[Records from a dataset]
<<<<

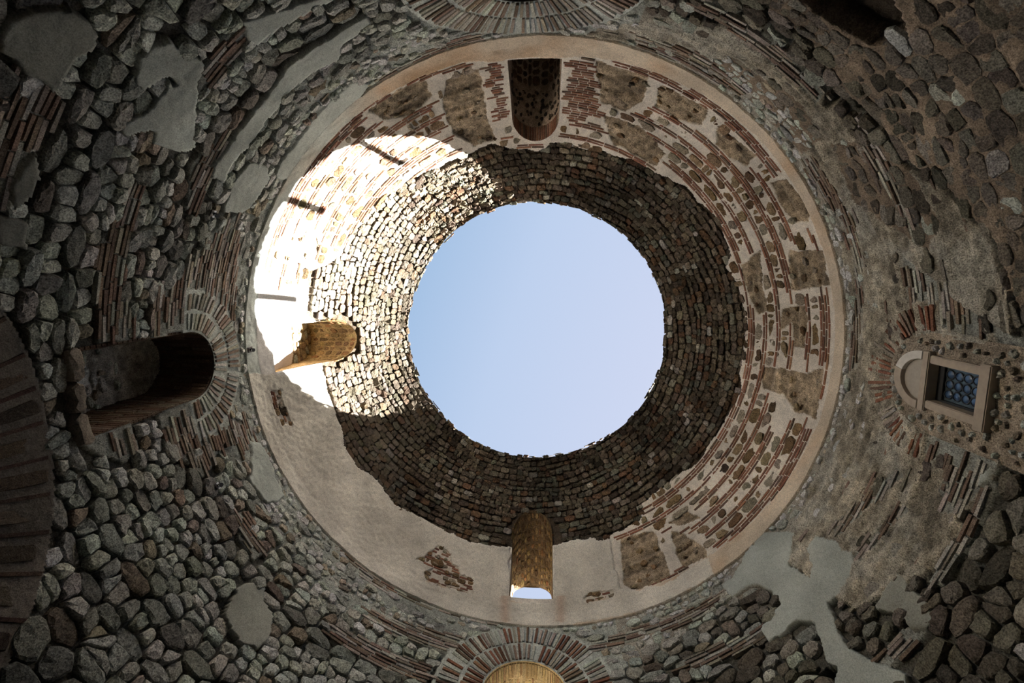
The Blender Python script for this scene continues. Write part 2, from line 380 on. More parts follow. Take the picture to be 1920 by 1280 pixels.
def link(name, me, parent=None, loc=None):
    o = bpy.data.objects.new(name, me); COL.objects.link(o)
    if loc is not None: o.location = loc
    if parent is not None: o.parent = parent
    return o

# ------------------------------------------------------------------ base shell: mortar, plaster, weathered faces
NC = 1440
SEAM = math.radians(-45)
rows = np.concatenate([np.linspace(-EYE, 2.3, 5), np.arange(2.4, 3.3, .06), np.arange(3.3, 8.58, .03), np.arange(8.6, S_TOP - .01, .025), [S_TOP]])
phis = SEAM + np.arange(NC) * 2 * math.pi / NC
PH, SS = np.meshgrid(phis, rows)                     # (rows, cols)
NR = len(rows)
# ease vertices onto the outlines of the openings
hole_v = np.zeros(PH.shape, bool)
openings = [(p0, w, a, b, 1.0) for p0, w, a, b in NICHES.values()] + [(p0, w, a, b, 1.0) for p0, w, a, b in LIGHTS.values()]
def near_outline(pts, x, h):
    """closest point of a closed polyline"""
    a = pts; b = np.roll(pts, -1, 0); ab = b - a
    q = np.stack([x, h], -1)[:, None, :]
    t = np.clip(((q - a) * ab).sum(-1) / (ab * ab).sum(-1), 0, 1)
    c = a + ab * t[..., None]
    d = np.hypot(*(c - q).transpose(2, 0, 1))
    j = d.argmin(1)
    i = np.arange(len(x))
    return c[i, j], d[i, j]
for p0, w, sill, spring, sq in openings:
    x, h = local_xh(p0, PH, SS)
    m = (np.cos(PH - p0) > 0) & (np.abs(x) < w + .1) & (h > sill - .1) & (h < spring + w + .1)
    pts = outline(w, sill, spring)
    c, d = near_outline(pts, x[m], h[m])
    snap = d < .018
    ph_m, s_m = PH[m], SS[m]
    ns = s_of_h(c[:, 1]); nr = prof(ns)[0]
    ph_m[snap] = (p0 + np.arcsin(np.clip(c[:, 0] / nr, -1, 1)))[snap] + 2 * math.pi * np.round((ph_m - p0)[snap] / (2 * math.pi))
    s_m[snap] = ns[snap]
    PH[m] = ph_m; SS[m] = s_m
P0 = S(PH, SS)
REG = region(PH, SS)
base_c = np.zeros(PH.shape + (4,)); disp = np.zeros(PH.shape)
N1 = fbm(P0, 3.2, 4); N2 = fbm(P0 + 9, 14., 2); N3 = fbm(P0 + 31, .9, 3)
# weathering follows the courses: noise drawn out along the wall
lay = np.stack([PH * R * 1.3, SS * 11., 0 * PH], -1)
N4 = fbm(lay, 1.0, 3)
for t, (c, al, d, amp) in LOOK.items():
    m = REG == t
    base_c[m, :3] = c; base_c[m, 3] = al
    lam = .75 if t in (WEA, WPN, RUF) else 0.
    disp[m] = d + amp * ((.75 - .4 * lam) * N1[m] + .6 * N2[m] + 1.1 * lam * N4[m])
    if lam: base_c[m, :3] *= (1 + .28 * np.clip(N4[m], -1, 1))[:, None]
# the topmost metre of the drum is bedded flush in old pale mortar
up_ = np.clip((SS - 7.35 + .45 * N3) / .7, 0, 1) * ((REG == RUB) | (REG == BRK)) * (SS < 8.62)
disp += up_ * np.where(REG == RUB, .064, .010)
base_c[..., :3] = base_c[..., :3] * (1 - .75 * up_[..., None]) + .75 * up_[..., None] * np.where((np.cos(PH) > .3)[..., None], np.array([.46, .43, .36]), np.array([.520, .560, .510]))
tone = 1 + .22 * N3
oX, oY = to_px(P0)
for t, poly in WALL_POLYS:
    if t == PLA and poly[0] in DIM_PATCH:
        mo = (REG == PLA) & inside([(x + 14 * (1 if x > np.mean([q[0] for q in poly]) else -1), y + 14 * (1 if y > np.mean([q[1] for q in poly]) else -1)) for x, y in poly], oX, oY)
        base_c[mo, :3] *= DIM_PATCH[poly[0]] * np.array([1.02, .97, .93])
wm = REG == WEA
base_c[..., :3] *= tone[..., None]
# weathered wall: paler patches of old mortar and darker stains with their own outlines
base_c[..., :3] *= np.where(wm | (REG == WPN), 1 + .45 * np.clip(fbm(P0 + 61, 7.0, 3), -.9, .9), 1.)[..., None]
pale = np.clip((fbm(P0 + 70, 1.6, 4) - .05) * 2.5, 0, 1) * wm
base_c[..., :3] = base_c[..., :3] * (1 - .45 * pale[..., None]) + .45 * pale[..., None] * np.array([.56, .56, .50])
# reddish and greenish tinge in the white mortar, brown wash on the band
bm = (REG == BAND)
wash = np.clip(fbm(P0 + 120, 1.3, 3), 0, 1) * bm
base_c[..., :3] *= (1 - .55 * wash[..., None] * np.array([.25, .55, .8]))
# on the west side the band is patched in grey lime
gw = np.clip((-np.cos(PH) - .45 + .25 * N3) * 4, 0, 1) * bm
base_c[..., :3] = base_c[..., :3] * (1 - gw[..., None]) + gw[..., None] * np.array([.52, .555, .51]) * (1 + .2 * N1[..., None])
# brown run-off below the south light
bx, by = to_px(P0)
for (x0, x1) in ((935, 958), (1040, 1062)):
    g = np.exp(-((bx - (x0 + x1) / 2) / 9) ** 2) * (by > 1118) * (by < 1168) * ((REG == DPL) | (REG == BAND))
    base_c[..., :3] *= (1 - .35 * g[..., None] * np.array([.4, .8, 1.]))
PV = S(PH, SS, disp)
lowest = rows < 3.25
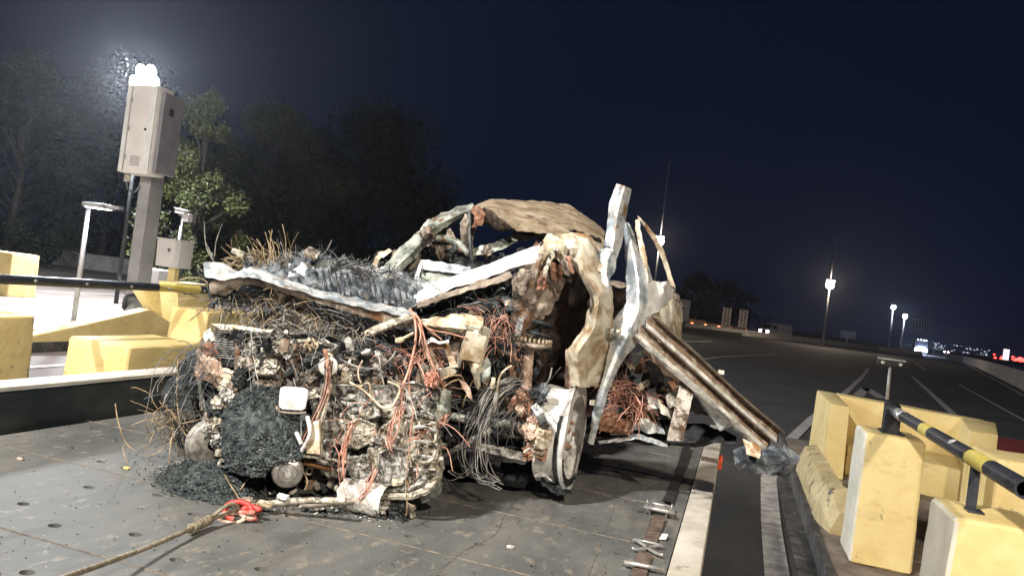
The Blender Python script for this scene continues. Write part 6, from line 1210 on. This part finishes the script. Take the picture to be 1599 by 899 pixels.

>>>>

● **Instructions for the task**: Copy each line of the records precisely and drop any images they hold.

● **Exercise response**:
The Blender Python script for this scene continues. Write part 2, from line 380 on. More parts follow. Take the picture to be 1920 by 1280 pixels.
def link(name, me, parent=None, loc=None):
    o = bpy.data.objects.new(name, me); COL.objects.link(o)
    if loc is not None: o.location = loc
    if parent is not None: o.parent = parent
    return o

# ------------------------------------------------------------------ base shell: mortar, plaster, weathered faces
NC = 1440
SEAM = math.radians(-45)
rows = np.concatenate([np.linspace(-EYE, 2.3, 5), np.arange(2.4, 3.3, .06), np.arange(3.3, 8.58, .03), np.arange(8.6, S_TOP - .01, .025), [S_TOP]])
phis = SEAM + np.arange(NC) * 2 * math.pi / NC
PH, SS = np.meshgrid(phis, rows)                     # (rows, cols)
NR = len(rows)
# ease vertices onto the outlines of the openings
hole_v = np.zeros(PH.shape, bool)
openings = [(p0, w, a, b, 1.0) for p0, w, a, b in NICHES.values()] + [(p0, w, a, b, 1.0) for p0, w, a, b in LIGHTS.values()]
def near_outline(pts, x, h):
    """closest point of a closed polyline"""
    a = pts; b = np.roll(pts, -1, 0); ab = b - a
    q = np.stack([x, h], -1)[:, None, :]
    t = np.clip(((q - a) * ab).sum(-1) / (ab * ab).sum(-1), 0, 1)
    c = a + ab * t[..., None]
    d = np.hypot(*(c - q).transpose(2, 0, 1))
    j = d.argmin(1)
    i = np.arange(len(x))
    return c[i, j], d[i, j]
for p0, w, sill, spring, sq in openings:
    x, h = local_xh(p0, PH, SS)
    m = (np.cos(PH - p0) > 0) & (np.abs(x) < w + .1) & (h > sill - .1) & (h < spring + w + .1)
    pts = outline(w, sill, spring)
    c, d = near_outline(pts, x[m], h[m])
    snap = d < .018
    ph_m, s_m = PH[m], SS[m]
    ns = s_of_h(c[:, 1]); nr = prof(ns)[0]
    ph_m[snap] = (p0 + np.arcsin(np.clip(c[:, 0] / nr, -1, 1)))[snap] + 2 * math.pi * np.round((ph_m - p0)[snap] / (2 * math.pi))
    s_m[snap] = ns[snap]
    PH[m] = ph_m; SS[m] = s_m
P0 = S(PH, SS)
REG = region(PH, SS)
base_c = np.zeros(PH.shape + (4,)); disp = np.zeros(PH.shape)
N1 = fbm(P0, 3.2, 4); N2 = fbm(P0 + 9, 14., 2); N3 = fbm(P0 + 31, .9, 3)
# weathering follows the courses: noise drawn out along the wall
lay = np.stack([PH * R * 1.3, SS * 11., 0 * PH], -1)
N4 = fbm(lay, 1.0, 3)
for t, (c, al, d, amp) in LOOK.items():
    m = REG == t
    base_c[m, :3] = c; base_c[m, 3] = al
    lam = .75 if t in (WEA, WPN, RUF) else 0.
    disp[m] = d + amp * ((.75 - .4 * lam) * N1[m] + .6 * N2[m] + 1.1 * lam * N4[m])
    if lam: base_c[m, :3] *= (1 + .28 * np.clip(N4[m], -1, 1))[:, None]
# the topmost metre of the drum is bedded flush in old pale mortar
up_ = np.clip((SS - 7.35 + .45 * N3) / .7, 0, 1) * ((REG == RUB) | (REG == BRK)) * (SS < 8.62)
disp += up_ * np.where(REG == RUB, .064, .010)
base_c[..., :3] = base_c[..., :3] * (1 - .75 * up_[..., None]) + .75 * up_[..., None] * np.where((np.cos(PH) > .3)[..., None], np.array([.46, .43, .36]), np.array([.520, .560, .510]))
tone = 1 + .22 * N3
oX, oY = to_px(P0)
for t, poly in WALL_POLYS:
    if t == PLA and poly[0] in DIM_PATCH:
        mo = (REG == PLA) & inside([(x + 14 * (1 if x > np.mean([q[0] for q in poly]) else -1), y + 14 * (1 if y > np.mean([q[1] for q in poly]) else -1)) for x, y in poly], oX, oY)
        base_c[mo, :3] *= DIM_PATCH[poly[0]] * np.array([1.02, .97, .93])
wm = REG == WEA
base_c[..., :3] *= tone[..., None]
# weathered wall: paler patches of old mortar and darker stains with their own outlines
base_c[..., :3] *= np.where(wm | (REG == WPN), 1 + .45 * np.clip(fbm(P0 + 61, 7.0, 3), -.9, .9), 1.)[..., None]
pale = np.clip((fbm(P0 + 70, 1.6, 4) - .05) * 2.5, 0, 1) * wm
base_c[..., :3] = base_c[..., :3] * (1 - .45 * pale[..., None]) + .45 * pale[..., None] * np.array([.56, .56, .50])
# reddish and greenish tinge in the white mortar, brown wash on the band
bm = (REG == BAND)
wash = np.clip(fbm(P0 + 120, 1.3, 3), 0, 1) * bm
base_c[..., :3] *= (1 - .55 * wash[..., None] * np.array([.25, .55, .8]))
# on the west side the band is patched in grey lime
gw = np.clip((-np.cos(PH) - .45 + .25 * N3) * 4, 0, 1) * bm
base_c[..., :3] = base_c[..., :3] * (1 - gw[..., None]) + gw[..., None] * np.array([.52, .555, .51]) * (1 + .2 * N1[..., None])
# brown run-off below the south light
bx, by = to_px(P0)
for (x0, x1) in ((935, 958), (1040, 1062)):
    g = np.exp(-((bx - (x0 + x1) / 2) / 9) ** 2) * (by > 1118) * (by < 1168) * ((REG == DPL) | (REG == BAND))
    base_c[..., :3] *= (1 - .35 * g[..., None] * np.array([.4, .8, 1.]))
PV = S(PH, SS, disp)
lowest = rows < 3.25
The Blender Python script for this scene continues. Write part 6, from line 1210 on. This part finishes the script. Take the picture to be 1599 by 899 pixels.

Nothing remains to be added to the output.